-- BEGIN SUPPLIED RECORDS --
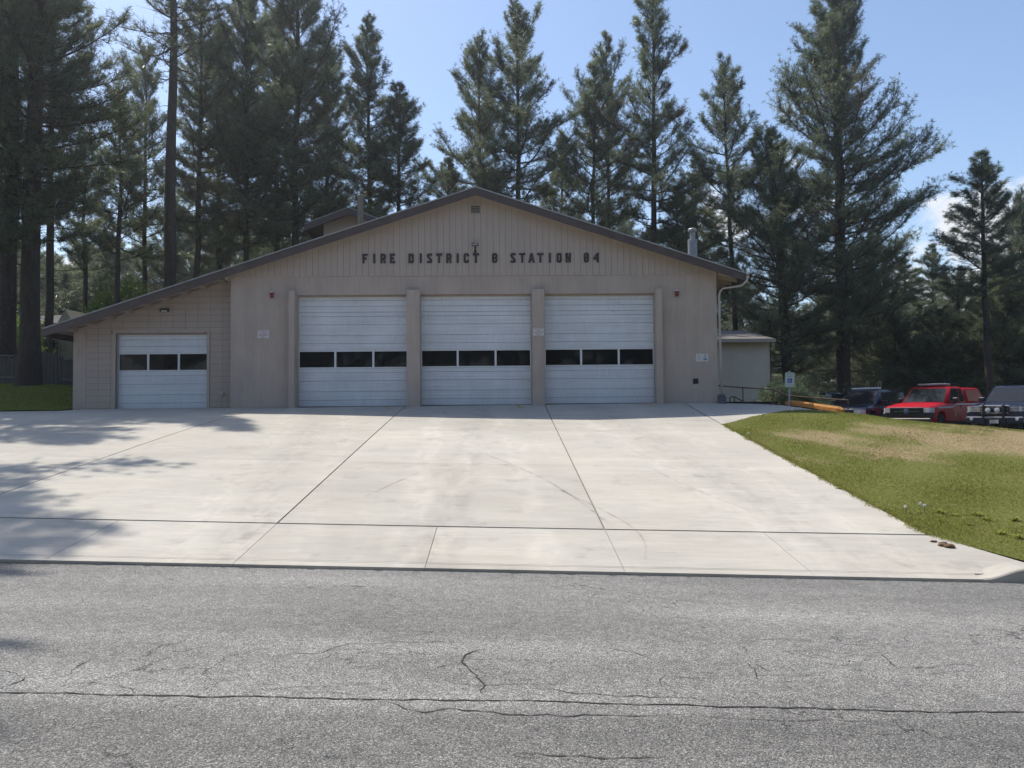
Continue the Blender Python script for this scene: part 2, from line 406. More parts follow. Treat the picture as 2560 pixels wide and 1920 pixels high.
-- END SUPPLIED RECORDS --
-- BEGIN SUPPLIED RECORDS --
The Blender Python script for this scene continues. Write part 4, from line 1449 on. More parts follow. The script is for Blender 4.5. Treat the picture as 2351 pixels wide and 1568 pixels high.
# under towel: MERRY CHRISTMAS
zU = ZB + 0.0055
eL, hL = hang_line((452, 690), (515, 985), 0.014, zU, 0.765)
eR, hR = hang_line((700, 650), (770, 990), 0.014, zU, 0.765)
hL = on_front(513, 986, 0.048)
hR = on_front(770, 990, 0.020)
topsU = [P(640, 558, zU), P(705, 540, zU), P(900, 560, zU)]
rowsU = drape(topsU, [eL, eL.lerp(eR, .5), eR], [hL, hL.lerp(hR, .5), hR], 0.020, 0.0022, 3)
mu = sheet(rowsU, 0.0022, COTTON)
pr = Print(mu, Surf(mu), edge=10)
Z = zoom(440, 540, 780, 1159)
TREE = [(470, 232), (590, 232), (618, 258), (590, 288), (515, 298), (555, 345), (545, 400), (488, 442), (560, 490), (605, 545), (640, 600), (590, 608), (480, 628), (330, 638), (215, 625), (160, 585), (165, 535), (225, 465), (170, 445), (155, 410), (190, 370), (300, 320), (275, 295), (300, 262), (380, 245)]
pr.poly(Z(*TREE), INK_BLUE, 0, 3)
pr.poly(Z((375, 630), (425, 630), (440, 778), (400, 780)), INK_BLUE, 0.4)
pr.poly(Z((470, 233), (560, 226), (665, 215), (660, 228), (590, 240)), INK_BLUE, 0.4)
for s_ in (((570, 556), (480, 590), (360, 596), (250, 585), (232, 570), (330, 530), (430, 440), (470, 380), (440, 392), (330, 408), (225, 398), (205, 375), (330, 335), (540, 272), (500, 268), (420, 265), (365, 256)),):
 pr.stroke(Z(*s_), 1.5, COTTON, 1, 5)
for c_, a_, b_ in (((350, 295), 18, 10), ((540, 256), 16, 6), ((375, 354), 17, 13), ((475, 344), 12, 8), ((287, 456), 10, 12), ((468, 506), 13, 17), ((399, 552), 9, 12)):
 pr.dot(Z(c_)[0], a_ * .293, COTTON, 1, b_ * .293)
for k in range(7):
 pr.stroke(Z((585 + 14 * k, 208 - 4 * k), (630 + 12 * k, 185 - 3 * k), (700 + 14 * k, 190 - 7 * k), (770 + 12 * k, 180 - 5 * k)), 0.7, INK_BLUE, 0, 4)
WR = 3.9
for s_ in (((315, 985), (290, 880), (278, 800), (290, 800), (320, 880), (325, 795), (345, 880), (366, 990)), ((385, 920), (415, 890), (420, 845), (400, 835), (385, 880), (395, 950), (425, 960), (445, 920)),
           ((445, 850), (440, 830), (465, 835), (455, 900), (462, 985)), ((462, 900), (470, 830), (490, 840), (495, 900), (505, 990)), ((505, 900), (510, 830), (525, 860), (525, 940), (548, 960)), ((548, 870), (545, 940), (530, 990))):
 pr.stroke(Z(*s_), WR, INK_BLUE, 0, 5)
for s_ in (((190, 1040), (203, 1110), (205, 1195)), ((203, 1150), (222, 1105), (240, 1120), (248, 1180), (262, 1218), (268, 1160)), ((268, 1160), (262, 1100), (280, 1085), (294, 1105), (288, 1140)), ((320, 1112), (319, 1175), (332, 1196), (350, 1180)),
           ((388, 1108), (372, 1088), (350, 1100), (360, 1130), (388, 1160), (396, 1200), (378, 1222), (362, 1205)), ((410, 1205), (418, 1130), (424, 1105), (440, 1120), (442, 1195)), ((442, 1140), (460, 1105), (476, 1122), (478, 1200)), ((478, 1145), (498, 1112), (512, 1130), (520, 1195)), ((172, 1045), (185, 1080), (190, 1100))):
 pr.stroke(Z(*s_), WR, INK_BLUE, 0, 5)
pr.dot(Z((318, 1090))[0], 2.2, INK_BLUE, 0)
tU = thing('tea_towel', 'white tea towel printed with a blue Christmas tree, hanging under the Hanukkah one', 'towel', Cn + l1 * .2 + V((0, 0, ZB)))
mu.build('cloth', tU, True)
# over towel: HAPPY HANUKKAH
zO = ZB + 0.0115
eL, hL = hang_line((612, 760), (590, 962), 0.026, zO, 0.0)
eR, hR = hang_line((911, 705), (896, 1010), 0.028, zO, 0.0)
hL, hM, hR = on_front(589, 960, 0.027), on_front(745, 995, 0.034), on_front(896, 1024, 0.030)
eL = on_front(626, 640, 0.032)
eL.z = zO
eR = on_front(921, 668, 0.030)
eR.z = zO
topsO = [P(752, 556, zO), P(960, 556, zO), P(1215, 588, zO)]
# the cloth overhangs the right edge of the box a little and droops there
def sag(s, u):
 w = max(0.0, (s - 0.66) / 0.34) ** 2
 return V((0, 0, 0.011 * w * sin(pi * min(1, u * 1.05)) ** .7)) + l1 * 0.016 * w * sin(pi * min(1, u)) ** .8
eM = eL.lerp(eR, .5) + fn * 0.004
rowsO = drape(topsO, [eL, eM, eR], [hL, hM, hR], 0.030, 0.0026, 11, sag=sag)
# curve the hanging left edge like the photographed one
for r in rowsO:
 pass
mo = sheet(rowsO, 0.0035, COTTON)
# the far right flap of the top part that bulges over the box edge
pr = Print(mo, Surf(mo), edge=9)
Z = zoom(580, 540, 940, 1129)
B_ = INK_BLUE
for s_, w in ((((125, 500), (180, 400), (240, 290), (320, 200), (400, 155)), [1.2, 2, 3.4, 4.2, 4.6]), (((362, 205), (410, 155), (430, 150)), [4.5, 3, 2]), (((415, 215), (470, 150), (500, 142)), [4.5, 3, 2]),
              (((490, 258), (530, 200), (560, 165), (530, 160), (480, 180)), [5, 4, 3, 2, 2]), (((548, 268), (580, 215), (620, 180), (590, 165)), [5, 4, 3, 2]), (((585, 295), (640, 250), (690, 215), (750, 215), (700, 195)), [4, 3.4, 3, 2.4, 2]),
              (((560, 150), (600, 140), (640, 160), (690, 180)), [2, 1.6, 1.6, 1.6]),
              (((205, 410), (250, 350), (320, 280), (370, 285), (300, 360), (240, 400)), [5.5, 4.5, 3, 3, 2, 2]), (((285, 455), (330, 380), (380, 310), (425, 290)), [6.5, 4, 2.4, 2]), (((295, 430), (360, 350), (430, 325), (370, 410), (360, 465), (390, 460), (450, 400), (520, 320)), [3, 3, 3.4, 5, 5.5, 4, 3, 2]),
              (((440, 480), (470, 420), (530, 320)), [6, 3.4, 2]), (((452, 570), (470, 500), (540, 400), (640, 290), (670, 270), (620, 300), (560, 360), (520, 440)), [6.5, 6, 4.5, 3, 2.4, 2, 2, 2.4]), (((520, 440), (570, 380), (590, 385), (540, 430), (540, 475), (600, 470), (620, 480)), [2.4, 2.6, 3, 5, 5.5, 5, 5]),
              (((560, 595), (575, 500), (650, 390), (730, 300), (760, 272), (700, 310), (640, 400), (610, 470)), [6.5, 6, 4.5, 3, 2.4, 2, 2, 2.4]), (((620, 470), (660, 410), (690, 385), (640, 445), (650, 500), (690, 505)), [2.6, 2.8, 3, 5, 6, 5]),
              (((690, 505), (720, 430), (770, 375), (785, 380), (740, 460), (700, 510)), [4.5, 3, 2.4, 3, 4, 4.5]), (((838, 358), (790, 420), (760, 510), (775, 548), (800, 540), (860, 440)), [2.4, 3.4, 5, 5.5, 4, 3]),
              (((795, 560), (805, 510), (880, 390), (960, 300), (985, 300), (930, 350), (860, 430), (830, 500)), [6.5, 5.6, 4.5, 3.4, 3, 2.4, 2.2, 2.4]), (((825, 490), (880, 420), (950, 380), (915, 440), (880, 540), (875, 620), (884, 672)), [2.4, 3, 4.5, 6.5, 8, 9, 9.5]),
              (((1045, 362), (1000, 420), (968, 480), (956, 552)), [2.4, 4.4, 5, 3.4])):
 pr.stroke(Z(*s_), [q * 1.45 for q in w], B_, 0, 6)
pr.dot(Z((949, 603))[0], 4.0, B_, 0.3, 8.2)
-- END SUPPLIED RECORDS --
-- BEGIN SUPPLIED RECORDS --
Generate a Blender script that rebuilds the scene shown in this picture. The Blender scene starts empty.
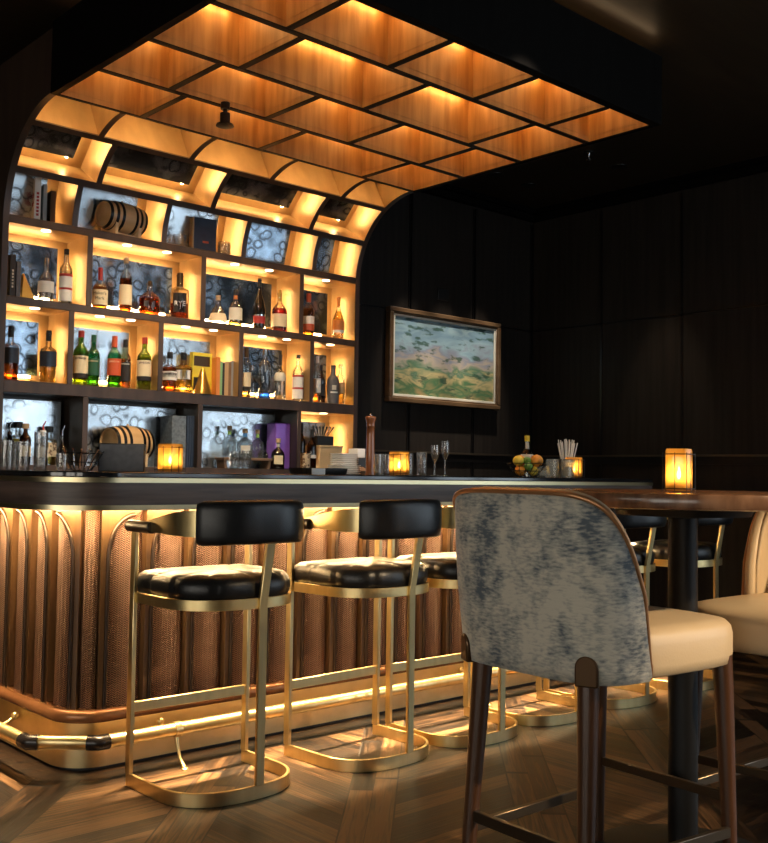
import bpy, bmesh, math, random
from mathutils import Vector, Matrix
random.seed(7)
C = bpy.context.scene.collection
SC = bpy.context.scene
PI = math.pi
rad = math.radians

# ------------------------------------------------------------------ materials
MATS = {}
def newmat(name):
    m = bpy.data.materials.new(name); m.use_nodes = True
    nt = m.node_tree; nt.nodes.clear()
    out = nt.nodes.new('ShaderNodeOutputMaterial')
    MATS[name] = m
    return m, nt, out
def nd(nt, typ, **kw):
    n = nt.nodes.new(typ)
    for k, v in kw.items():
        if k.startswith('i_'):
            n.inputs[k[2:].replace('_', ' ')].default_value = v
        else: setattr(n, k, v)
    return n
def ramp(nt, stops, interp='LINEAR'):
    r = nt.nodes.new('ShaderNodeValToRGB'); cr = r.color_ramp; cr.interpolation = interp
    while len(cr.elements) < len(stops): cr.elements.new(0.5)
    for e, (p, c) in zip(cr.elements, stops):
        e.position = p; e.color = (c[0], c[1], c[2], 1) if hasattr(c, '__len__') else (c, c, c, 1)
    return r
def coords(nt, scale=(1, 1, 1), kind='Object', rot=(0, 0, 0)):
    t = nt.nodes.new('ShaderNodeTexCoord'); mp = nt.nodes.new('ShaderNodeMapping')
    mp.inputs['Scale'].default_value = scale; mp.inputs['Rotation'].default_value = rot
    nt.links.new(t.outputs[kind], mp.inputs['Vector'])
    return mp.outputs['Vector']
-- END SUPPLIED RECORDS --
→ **INSTRUCTIONS FOR THE TASK**: Say how many lines in the records hold the string "high", and say nothing else.

→ **REPLY**: 2